Data excerpt:
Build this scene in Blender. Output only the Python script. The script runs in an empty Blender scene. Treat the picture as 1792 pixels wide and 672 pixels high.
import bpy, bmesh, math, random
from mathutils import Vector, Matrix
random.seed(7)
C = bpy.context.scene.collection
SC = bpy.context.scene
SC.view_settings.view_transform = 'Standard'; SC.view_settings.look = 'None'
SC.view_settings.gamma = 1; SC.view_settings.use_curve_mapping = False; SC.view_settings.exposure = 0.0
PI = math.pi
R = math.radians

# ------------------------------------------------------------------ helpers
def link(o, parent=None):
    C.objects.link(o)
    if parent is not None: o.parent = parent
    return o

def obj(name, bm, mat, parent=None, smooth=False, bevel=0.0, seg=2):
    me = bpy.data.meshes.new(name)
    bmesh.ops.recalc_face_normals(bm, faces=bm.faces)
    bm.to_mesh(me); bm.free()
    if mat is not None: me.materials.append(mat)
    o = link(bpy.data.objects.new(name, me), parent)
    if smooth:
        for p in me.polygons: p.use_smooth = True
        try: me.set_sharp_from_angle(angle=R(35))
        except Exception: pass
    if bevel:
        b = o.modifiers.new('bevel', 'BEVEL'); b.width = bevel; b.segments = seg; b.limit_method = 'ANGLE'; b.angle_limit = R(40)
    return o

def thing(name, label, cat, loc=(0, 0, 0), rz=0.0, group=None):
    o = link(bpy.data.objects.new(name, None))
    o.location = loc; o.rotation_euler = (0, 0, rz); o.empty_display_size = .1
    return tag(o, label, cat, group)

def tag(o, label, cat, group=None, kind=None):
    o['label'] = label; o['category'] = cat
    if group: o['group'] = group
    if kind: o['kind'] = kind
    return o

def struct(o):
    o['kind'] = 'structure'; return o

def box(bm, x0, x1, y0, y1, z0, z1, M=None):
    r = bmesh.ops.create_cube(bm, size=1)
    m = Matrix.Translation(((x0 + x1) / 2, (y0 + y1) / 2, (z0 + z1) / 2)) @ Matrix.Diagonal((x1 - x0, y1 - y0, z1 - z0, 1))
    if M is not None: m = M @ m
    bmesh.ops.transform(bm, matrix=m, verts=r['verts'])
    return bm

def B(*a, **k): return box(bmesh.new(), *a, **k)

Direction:
Extract all of the data shown above without alteration.

Task answer:
Build this scene in Blender. Output only the Python script. The script runs in an empty Blender scene. Treat the picture as 1792 pixels wide and 672 pixels high.
import bpy, bmesh, math, random
from mathutils import Vector, Matrix
random.seed(7)
C = bpy.context.scene.collection
SC = bpy.context.scene
SC.view_settings.view_transform = 'Standard'; SC.view_settings.look = 'None'
SC.view_settings.gamma = 1; SC.view_settings.use_curve_mapping = False; SC.view_settings.exposure = 0.0
PI = math.pi
R = math.radians

# ------------------------------------------------------------------ helpers
def link(o, parent=None):
    C.objects.link(o)
    if parent is not None: o.parent = parent
    return o

def obj(name, bm, mat, parent=None, smooth=False, bevel=0.0, seg=2):
    me = bpy.data.meshes.new(name)
    bmesh.ops.recalc_face_normals(bm, faces=bm.faces)
    bm.to_mesh(me); bm.free()
    if mat is not None: me.materials.append(mat)
    o = link(bpy.data.objects.new(name, me), parent)
    if smooth:
        for p in me.polygons: p.use_smooth = True
        try: me.set_sharp_from_angle(angle=R(35))
        except Exception: pass
    if bevel:
        b = o.modifiers.new('bevel', 'BEVEL'); b.width = bevel; b.segments = seg; b.limit_method = 'ANGLE'; b.angle_limit = R(40)
    return o

def thing(name, label, cat, loc=(0, 0, 0), rz=0.0, group=None):
    o = link(bpy.data.objects.new(name, None))
    o.location = loc; o.rotation_euler = (0, 0, rz); o.empty_display_size = .1
    return tag(o, label, cat, group)

def tag(o, label, cat, group=None, kind=None):
    o['label'] = label; o['category'] = cat
    if group: o['group'] = group
    if kind: o['kind'] = kind
    return o

def struct(o):
    o['kind'] = 'structure'; return o

def box(bm, x0, x1, y0, y1, z0, z1, M=None):
    r = bmesh.ops.create_cube(bm, size=1)
    m = Matrix.Translation(((x0 + x1) / 2, (y0 + y1) / 2, (z0 + z1) / 2)) @ Matrix.Diagonal((x1 - x0, y1 - y0, z1 - z0, 1))
    if M is not None: m = M @ m
    bmesh.ops.transform(bm, matrix=m, verts=r['verts'])
    return bm

def B(*a, **k): return box(bmesh.new(), *a, **k)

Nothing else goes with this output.